§ STATED PROBLEM: Gather every line holding the string "picture".

§ DATA ROWS:

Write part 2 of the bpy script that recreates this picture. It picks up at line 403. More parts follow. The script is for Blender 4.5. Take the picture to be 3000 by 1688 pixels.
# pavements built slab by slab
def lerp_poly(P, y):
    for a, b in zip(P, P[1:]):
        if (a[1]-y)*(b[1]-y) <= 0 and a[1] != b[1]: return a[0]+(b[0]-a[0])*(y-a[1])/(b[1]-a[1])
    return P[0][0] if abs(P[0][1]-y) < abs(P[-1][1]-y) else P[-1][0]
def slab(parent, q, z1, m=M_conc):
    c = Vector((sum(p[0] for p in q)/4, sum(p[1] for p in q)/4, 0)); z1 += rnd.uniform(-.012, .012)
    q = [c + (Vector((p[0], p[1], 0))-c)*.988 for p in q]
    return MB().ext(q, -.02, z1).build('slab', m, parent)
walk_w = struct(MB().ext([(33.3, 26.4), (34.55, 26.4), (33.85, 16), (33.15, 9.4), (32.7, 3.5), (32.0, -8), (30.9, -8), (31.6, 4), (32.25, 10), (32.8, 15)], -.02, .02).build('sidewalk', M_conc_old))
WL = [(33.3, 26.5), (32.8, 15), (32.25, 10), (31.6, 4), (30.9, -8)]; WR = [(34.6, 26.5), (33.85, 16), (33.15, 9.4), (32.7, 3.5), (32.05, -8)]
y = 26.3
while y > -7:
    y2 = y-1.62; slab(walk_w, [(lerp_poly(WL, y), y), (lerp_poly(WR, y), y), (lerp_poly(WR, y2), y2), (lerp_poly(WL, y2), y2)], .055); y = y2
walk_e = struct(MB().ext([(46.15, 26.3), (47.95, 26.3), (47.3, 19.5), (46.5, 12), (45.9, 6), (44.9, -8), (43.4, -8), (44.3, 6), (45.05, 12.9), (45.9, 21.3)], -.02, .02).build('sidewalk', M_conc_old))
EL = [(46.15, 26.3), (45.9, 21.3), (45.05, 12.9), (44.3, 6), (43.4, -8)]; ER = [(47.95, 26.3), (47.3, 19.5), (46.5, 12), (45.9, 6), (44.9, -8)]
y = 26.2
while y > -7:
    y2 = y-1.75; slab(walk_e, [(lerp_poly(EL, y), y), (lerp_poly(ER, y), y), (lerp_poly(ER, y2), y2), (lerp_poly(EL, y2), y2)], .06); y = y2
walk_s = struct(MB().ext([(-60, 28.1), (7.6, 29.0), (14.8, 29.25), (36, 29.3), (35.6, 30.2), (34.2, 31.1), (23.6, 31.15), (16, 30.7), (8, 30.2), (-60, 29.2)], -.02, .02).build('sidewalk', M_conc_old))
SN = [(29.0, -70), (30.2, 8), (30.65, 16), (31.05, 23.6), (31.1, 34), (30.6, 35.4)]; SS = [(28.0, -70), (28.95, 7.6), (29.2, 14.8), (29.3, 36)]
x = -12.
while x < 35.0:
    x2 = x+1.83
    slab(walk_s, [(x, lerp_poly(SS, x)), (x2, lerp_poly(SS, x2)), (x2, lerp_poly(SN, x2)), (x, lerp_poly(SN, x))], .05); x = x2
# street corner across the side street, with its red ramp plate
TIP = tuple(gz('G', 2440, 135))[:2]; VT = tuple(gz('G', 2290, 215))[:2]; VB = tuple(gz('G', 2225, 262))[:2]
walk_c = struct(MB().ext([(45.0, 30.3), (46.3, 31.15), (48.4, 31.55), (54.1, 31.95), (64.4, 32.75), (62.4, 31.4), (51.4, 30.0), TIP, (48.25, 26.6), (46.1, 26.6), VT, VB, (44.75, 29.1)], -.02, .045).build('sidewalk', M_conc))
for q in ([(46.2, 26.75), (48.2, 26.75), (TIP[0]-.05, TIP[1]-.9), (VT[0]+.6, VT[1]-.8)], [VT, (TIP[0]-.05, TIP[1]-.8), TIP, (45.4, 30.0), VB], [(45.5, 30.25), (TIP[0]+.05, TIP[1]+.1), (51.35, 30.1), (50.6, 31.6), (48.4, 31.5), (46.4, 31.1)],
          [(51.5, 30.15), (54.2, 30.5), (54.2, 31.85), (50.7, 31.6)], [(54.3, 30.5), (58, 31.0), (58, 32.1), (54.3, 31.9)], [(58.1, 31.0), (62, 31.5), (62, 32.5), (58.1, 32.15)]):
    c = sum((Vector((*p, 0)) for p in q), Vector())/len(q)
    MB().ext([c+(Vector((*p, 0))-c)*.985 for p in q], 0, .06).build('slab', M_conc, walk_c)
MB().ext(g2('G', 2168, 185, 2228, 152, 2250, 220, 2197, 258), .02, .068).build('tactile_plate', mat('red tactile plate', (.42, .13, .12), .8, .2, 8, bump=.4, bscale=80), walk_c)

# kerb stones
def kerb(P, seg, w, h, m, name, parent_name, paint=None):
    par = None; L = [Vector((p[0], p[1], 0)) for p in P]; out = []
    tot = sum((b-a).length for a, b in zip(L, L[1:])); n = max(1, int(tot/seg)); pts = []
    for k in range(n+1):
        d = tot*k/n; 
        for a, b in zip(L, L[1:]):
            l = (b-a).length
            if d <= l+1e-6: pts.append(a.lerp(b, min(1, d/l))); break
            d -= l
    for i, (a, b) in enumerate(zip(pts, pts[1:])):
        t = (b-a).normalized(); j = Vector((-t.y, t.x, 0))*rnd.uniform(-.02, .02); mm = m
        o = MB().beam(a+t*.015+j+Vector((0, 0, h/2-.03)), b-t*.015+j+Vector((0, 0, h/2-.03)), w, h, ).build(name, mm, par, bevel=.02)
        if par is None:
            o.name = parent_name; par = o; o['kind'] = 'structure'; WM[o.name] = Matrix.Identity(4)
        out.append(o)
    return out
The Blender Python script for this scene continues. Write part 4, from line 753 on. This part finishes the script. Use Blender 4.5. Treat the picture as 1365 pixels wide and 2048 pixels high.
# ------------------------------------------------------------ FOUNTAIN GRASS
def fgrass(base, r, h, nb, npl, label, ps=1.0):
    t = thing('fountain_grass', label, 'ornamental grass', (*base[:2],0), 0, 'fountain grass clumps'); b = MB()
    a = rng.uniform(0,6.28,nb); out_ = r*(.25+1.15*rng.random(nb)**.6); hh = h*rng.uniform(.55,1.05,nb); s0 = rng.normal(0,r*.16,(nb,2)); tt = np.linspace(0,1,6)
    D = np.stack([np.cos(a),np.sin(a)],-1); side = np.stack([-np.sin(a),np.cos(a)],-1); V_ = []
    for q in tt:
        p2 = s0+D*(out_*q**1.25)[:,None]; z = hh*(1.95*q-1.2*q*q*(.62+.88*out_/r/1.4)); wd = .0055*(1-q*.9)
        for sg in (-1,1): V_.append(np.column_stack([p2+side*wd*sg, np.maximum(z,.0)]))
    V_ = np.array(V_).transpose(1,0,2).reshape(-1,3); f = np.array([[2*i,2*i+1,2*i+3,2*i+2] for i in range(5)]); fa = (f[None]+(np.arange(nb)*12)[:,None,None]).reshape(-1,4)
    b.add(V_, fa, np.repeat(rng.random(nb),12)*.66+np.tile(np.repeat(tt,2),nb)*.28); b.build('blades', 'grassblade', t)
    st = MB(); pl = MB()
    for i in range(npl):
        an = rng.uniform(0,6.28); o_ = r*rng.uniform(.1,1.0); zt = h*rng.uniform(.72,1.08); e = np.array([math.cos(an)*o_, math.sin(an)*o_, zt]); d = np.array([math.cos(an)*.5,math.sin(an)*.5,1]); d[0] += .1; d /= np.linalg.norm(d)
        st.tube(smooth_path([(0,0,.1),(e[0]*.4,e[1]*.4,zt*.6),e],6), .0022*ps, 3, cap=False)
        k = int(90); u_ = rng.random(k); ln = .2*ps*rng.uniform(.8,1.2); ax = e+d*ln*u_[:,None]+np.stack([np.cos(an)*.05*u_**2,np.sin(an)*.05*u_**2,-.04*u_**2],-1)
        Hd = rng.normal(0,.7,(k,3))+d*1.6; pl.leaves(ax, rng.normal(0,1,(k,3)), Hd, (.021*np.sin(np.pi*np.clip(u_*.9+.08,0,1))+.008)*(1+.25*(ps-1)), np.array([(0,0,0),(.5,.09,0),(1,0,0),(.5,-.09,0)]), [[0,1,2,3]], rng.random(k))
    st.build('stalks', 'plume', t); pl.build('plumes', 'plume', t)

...

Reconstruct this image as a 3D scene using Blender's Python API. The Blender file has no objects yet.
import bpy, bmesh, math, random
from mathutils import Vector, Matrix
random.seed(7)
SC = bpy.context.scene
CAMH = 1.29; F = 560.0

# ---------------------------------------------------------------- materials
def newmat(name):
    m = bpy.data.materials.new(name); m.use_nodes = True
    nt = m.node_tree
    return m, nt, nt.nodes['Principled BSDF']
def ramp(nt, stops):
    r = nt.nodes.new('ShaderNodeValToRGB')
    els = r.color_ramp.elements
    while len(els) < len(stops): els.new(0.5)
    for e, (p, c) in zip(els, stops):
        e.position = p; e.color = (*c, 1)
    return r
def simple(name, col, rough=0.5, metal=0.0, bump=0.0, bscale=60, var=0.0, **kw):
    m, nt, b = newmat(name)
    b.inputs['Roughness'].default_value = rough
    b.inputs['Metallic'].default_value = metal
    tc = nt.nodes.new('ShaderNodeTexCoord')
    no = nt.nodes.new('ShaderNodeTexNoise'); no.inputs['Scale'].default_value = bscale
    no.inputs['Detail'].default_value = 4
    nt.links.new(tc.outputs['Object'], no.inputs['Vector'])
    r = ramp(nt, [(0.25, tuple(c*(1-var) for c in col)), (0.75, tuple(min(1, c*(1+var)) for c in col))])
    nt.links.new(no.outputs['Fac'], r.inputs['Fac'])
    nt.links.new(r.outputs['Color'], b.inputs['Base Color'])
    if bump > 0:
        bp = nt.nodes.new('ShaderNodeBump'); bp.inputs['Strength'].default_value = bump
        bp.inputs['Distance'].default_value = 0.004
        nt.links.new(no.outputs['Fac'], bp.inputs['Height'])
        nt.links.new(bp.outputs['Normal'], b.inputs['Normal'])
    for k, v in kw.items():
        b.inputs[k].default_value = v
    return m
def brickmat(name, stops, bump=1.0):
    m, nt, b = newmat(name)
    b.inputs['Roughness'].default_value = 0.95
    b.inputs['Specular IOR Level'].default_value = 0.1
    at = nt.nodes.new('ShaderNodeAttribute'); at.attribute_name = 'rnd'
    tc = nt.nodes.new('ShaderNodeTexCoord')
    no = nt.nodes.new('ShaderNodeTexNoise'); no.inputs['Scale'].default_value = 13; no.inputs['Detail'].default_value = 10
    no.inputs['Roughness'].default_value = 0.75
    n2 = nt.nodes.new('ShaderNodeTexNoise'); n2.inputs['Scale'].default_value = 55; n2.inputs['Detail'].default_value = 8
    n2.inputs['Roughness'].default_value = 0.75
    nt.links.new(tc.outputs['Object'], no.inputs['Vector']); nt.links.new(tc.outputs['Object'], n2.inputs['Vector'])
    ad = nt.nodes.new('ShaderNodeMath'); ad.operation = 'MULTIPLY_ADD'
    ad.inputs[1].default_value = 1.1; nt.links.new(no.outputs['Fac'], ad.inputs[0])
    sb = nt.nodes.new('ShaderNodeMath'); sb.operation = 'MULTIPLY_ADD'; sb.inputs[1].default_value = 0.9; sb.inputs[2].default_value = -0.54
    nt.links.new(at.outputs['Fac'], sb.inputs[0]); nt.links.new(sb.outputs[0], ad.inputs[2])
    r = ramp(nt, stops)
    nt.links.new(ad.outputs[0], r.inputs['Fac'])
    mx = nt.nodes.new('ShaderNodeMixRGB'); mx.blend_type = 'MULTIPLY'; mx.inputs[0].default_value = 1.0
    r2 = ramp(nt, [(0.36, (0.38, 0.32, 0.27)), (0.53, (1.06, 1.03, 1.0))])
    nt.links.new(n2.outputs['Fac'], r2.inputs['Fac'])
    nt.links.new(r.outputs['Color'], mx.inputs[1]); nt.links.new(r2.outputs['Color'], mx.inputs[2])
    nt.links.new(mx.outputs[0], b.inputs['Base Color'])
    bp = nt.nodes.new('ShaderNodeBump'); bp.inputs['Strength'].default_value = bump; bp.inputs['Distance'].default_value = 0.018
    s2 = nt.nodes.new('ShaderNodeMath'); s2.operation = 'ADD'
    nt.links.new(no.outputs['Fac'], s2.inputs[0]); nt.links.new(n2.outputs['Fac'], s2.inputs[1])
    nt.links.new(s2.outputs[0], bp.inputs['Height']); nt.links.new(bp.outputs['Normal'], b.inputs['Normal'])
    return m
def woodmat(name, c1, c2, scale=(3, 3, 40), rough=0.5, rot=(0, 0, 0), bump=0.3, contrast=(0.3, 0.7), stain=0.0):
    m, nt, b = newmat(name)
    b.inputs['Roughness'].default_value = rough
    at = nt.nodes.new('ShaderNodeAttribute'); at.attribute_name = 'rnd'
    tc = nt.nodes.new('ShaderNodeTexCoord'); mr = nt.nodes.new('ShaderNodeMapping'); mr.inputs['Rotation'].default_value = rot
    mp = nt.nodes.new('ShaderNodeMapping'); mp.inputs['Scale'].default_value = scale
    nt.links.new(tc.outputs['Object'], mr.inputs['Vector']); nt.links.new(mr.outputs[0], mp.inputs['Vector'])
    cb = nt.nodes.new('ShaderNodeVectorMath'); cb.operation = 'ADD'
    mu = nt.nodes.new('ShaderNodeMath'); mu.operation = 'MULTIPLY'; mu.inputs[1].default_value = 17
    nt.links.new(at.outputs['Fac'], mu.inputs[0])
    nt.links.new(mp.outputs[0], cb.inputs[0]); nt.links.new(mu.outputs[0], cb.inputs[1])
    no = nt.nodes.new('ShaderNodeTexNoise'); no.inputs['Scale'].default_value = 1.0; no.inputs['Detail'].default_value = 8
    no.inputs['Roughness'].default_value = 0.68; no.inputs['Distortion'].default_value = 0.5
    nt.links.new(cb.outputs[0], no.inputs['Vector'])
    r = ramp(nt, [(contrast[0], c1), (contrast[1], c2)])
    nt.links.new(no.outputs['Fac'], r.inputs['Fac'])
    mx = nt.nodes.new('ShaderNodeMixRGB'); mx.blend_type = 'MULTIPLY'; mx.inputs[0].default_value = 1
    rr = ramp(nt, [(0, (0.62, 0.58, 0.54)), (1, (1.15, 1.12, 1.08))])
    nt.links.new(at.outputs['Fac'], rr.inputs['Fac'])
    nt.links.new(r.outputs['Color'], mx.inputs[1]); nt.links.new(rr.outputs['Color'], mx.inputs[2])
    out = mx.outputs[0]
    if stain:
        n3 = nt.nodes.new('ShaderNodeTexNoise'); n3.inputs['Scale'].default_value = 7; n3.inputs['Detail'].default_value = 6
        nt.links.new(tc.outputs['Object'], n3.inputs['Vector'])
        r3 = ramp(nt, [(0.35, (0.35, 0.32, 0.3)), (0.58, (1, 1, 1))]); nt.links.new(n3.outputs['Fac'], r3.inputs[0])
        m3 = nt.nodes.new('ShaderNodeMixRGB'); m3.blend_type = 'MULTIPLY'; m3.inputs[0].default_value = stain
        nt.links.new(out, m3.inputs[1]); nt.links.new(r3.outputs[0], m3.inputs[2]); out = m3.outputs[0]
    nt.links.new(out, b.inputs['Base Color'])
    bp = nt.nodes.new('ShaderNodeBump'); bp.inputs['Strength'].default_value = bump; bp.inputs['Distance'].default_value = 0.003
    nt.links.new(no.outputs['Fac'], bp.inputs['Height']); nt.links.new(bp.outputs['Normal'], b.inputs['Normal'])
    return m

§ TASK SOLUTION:
Write part 2 of the bpy script that recreates this picture. It picks up at line 403. More parts follow. The script is for Blender 4.5. Take the picture to be 3000 by 1688 pixels.
The Blender Python script for this scene continues. Write part 4, from line 753 on. This part finishes the script. Use Blender 4.5. Treat the picture as 1365 pixels wide and 2048 pixels high.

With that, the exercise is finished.